Um dia destes uma grande amiga, que anda muitas vezes assoberbada de trabalho, dizia-me que não sabia se iria conseguir acabar o doutoramento no prazo estipulado. Com dois filhos pequenos, dois confinamentos e uma série de isolamentos, imagino que seja uma tarefa praticamente impossível, mas com algum desânimo desabafou: ‘É que eu não consigo trabalhar oito horas por dia…’ Ao que eu respondi: ‘Claro que não, nem ninguém devia trabalhar tanto tempo.’ ‘Mas há pessoas que trabalham muito mais do que isso.’ ‘Sim, encontrei várias em consulta e tantas outras fora dela muito prejudicadas por isso.’
Se antigamente muitos dos casos que chegavam às consultas de psicologia estavam relacionados com perdas ou questões amorosas, hoje em dia o trabalho é o grande despoletador do mal-estar nos adultos.

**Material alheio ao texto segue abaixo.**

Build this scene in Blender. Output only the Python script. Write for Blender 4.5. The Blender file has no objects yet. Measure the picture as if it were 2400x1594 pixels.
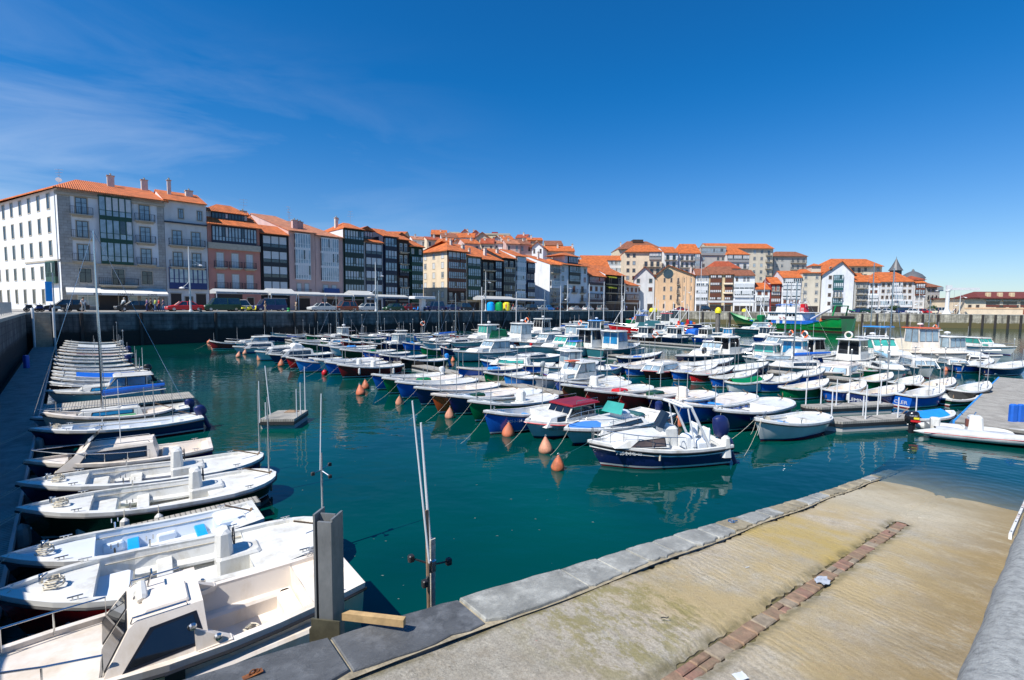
import bpy, math, random
from mathutils import Matrix, Vector
random.seed(7)
C = bpy.data.collections.new('harbour'); S = bpy.context.scene; S.collection.children.link(C)
R = math.radians
# ---------------------------------------------------------------- camera
FPX = 1120.0; PITCH = math.atan((797-718)/FPX); ROLL = R(0.5); EYE = 5.2
fw = Vector((0, math.cos(PITCH), -math.sin(PITCH))); up0 = Vector((0, math.sin(PITCH), math.cos(PITCH))); rt0 = Vector((1, 0, 0))
rt = math.cos(ROLL)*rt0 + math.sin(ROLL)*up0; up = -math.sin(ROLL)*rt0 + math.cos(ROLL)*up0
cam = bpy.data.cameras.new('camera'); cam.sensor_width = 36; cam.lens = FPX/2400*36; cam.clip_start = 0.1; cam.clip_end = 12000
co = bpy.data.objects.new('camera', cam); C.objects.link(co)
co.matrix_world = Matrix(((rt.x, up.x, -fw.x, 0), (rt.y, up.y, -fw.y, 0), (rt.z, up.z, -fw.z, EYE), (0, 0, 0, 1)))
S.camera = co
# ---------------------------------------------------------------- light
SUN_EL = R(53); SH = Vector((-0.755, -0.655, 0)).normalized()
sd = Vector((SH.x*math.cos(SUN_EL), SH.y*math.cos(SUN_EL), math.sin(SUN_EL)))
sl = bpy.data.lights.new('sun', 'SUN'); sl.energy = 4.9; sl.angle = R(0.5); sl.color = (1, .95, .87)
so = bpy.data.objects.new('sun', sl); C.objects.link(so); so.rotation_mode = 'QUATERNION'
so.rotation_quaternion = sd.to_track_quat('Z', 'Y')
wd = bpy.data.worlds.new('World'); S.world = wd; wd.use_nodes = True
nt = wd.node_tree; nt.nodes.clear()
def N(nt, t, **k):
    n = nt.nodes.new(t)
    for a, b in k.items(): setattr(n, a, b)
    return n
sky = N(nt, 'ShaderNodeTexSky'); sky.sky_type = 'NISHITA'; sky.sun_disc = False; sky.sun_elevation = SUN_EL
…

Ao contrário do que se podia pensar, a industrialização e evolução tecnológica não nos libertou um pouco do trabalho, pelo contrário, cada vez se trabalha mais.
Por alguma razão passou a considerar-se natural a vida adulta ser sinónimo de trabalho, muitas vezes desde que se acorda até à hora de deitar. E com o teletrabalho ainda pior, há uma invasão da própria casa, quando devia haver uma divisão clara dos dois contextos. As pessoas precisam de espaço, de realizar desejos, de sonhar, de concretizar projetos, além de trabalhar. Precisam de estar com a família, de ser pais e filhos, casais, netos e avós, mas também de estar consigo próprios, de fazer aquilo de que gostam. Toda a gente considera natural e saudável colocar os filhos num desporto ou atividade que lhes dê prazer, deixá-los estar com os amigos, irem ao cinema, ao parque, o que for, mas já não se acha assim tão natural os adultos – sobretudo depois de serem pais – continuarem a fazer aquilo de que gostam. Não são só as obrigações do trabalho e da vida familiar que se impõem, mas parece que se dá uma certa abnegação do prazer. Tudo passa a ser escasso na vida adulta: o tempo com a família, o tempo para atividades prazerosas, para estar com os amigos, ou simplesmente para descansar. Só para o trabalho há tempo e até horas extraordinárias.
Não fomos feitos só para trabalhar, ou pelo menos não estaremos a viver em pleno se o fizermos. O tempo vai passando e uma série de coisas vão ficando também por fazer. Sozinhos e em grupo, enquanto pais ou filhos e sobretudo enquanto indivíduos. Há um espaço reservado ao prazer e ao lazer que vai sendo ocupado só com trabalho e obrigações. Não se devia trabalhar mais de seis horas por dia. A não ser que se goste muito do que se faz. E é por isso que há tanta gente que adoece e tantas outras pessoas que não chegam a adoecer mas que vivem a vida pela metade, sem acreditarem que teriam direito a muito mais.
Não é fácil mudar uma sociedade que parece organizada neste sentido. Mas talvez individualmente se possa tentar remar contra a corrente, encontrar um meio-termo e deixar de carregar a cruz da obrigação do trabalho a tempo inteiro dando espaço a tudo o resto a que temos direito. De outra forma nunca viveremos plenamente.